**WHAT IS EXPECTED**
Restate the data exactly as given and keep the pictures out.
^^^^^^^^
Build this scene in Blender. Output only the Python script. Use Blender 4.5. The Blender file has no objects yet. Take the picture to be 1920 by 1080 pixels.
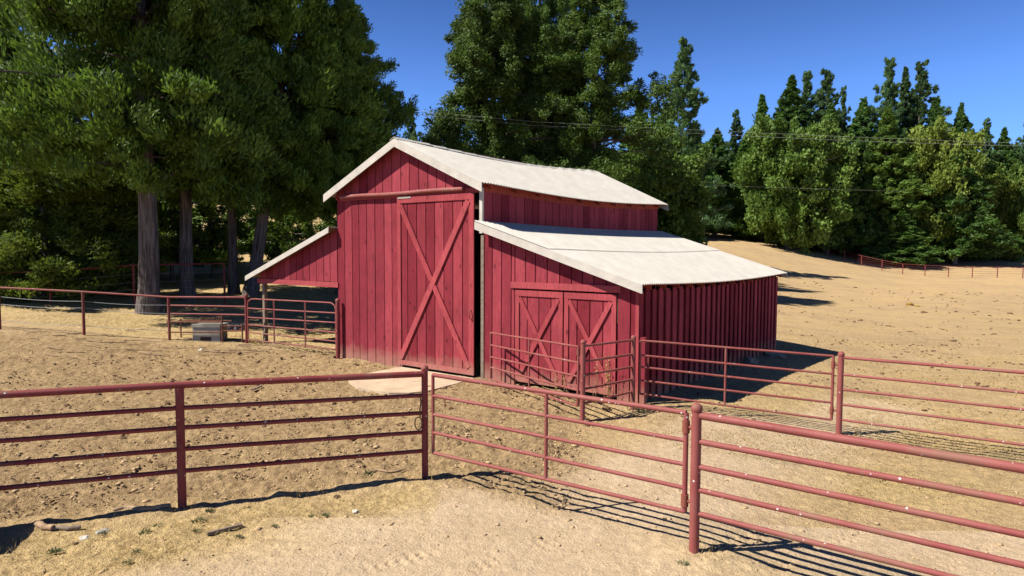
import bpy, math, random
import numpy as np
from mathutils import Vector, Matrix
R = math.radians
random.seed(7)
scene = bpy.context.scene
COL = scene.collection
# ------------------------------------------------------------------ camera
CAMH = 3.5; F = 1244.7; PITCH = R(3.258); ROLL = R(0.22)
cd = bpy.data.cameras.new('camera'); cam = bpy.data.objects.new('camera', cd); COL.objects.link(cam)
cd.sensor_width = 36; cd.lens = F / 1920 * 36; cd.clip_start = 0.1; cd.clip_end = 6000
cam.location = (0, 0, CAMH)
cam.rotation_euler = (Matrix.Rotation(math.pi / 2 - PITCH, 4, 'X') @ Matrix.Rotation(ROLL, 4, 'Z')).to_euler()
scene.camera = cam
# ------------------------------------------------------------------ light
SUN_EL = R(49); SHADOW_AZ = R(16.5)          # shadows run towards +X and a little away
tosun = Vector((-math.cos(SHADOW_AZ) * math.cos(SUN_EL), -math.sin(SHADOW_AZ) * math.cos(SUN_EL), math.sin(SUN_EL)))
sl = bpy.data.lights.new('sun', 'SUN'); so = bpy.data.objects.new('sun', sl); COL.objects.link(so)
sl.energy = 5.0; sl.angle = R(0.5); sl.color = (1.0, 0.95, 0.86)
so.rotation_euler = tosun.to_track_quat('Z', 'Y').to_euler()
w = bpy.data.worlds.new('World'); scene.world = w; w.use_nodes = True
nt = w.node_tree; bg = nt.nodes['Background']
sky = nt.nodes.new('ShaderNodeTexSky'); sky.sky_type = 'NISHITA'; sky.sun_disc = False
sky.sun_elevation = SUN_EL; sky.sun_rotation = math.atan2(tosun.x, tosun.y)
sky.altitude = 1500; sky.air_density = 1.0; sky.dust_density = 0.15; sky.ozone_density = 4.0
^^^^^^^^
**RESULT**
Build this scene in Blender. Output only the Python script. Use Blender 4.5. The Blender file has no objects yet. Take the picture to be 1920 by 1080 pixels.
import bpy, math, random
import numpy as np
from mathutils import Vector, Matrix
R = math.radians
random.seed(7)
scene = bpy.context.scene
COL = scene.collection
# ------------------------------------------------------------------ camera
CAMH = 3.5; F = 1244.7; PITCH = R(3.258); ROLL = R(0.22)
cd = bpy.data.cameras.new('camera'); cam = bpy.data.objects.new('camera', cd); COL.objects.link(cam)
cd.sensor_width = 36; cd.lens = F / 1920 * 36; cd.clip_start = 0.1; cd.clip_end = 6000
cam.location = (0, 0, CAMH)
cam.rotation_euler = (Matrix.Rotation(math.pi / 2 - PITCH, 4, 'X') @ Matrix.Rotation(ROLL, 4, 'Z')).to_euler()
scene.camera = cam
# ------------------------------------------------------------------ light
SUN_EL = R(49); SHADOW_AZ = R(16.5)          # shadows run towards +X and a little away
tosun = Vector((-math.cos(SHADOW_AZ) * math.cos(SUN_EL), -math.sin(SHADOW_AZ) * math.cos(SUN_EL), math.sin(SUN_EL)))
sl = bpy.data.lights.new('sun', 'SUN'); so = bpy.data.objects.new('sun', sl); COL.objects.link(so)
sl.energy = 5.0; sl.angle = R(0.5); sl.color = (1.0, 0.95, 0.86)
so.rotation_euler = tosun.to_track_quat('Z', 'Y').to_euler()
w = bpy.data.worlds.new('World'); scene.world = w; w.use_nodes = True
nt = w.node_tree; bg = nt.nodes['Background']
sky = nt.nodes.new('ShaderNodeTexSky'); sky.sky_type = 'NISHITA'; sky.sun_disc = False
sky.sun_elevation = SUN_EL; sky.sun_rotation = math.atan2(tosun.x, tosun.y)
sky.altitude = 1500; sky.air_density = 1.0; sky.dust_density = 0.15; sky.ozone_density = 4.0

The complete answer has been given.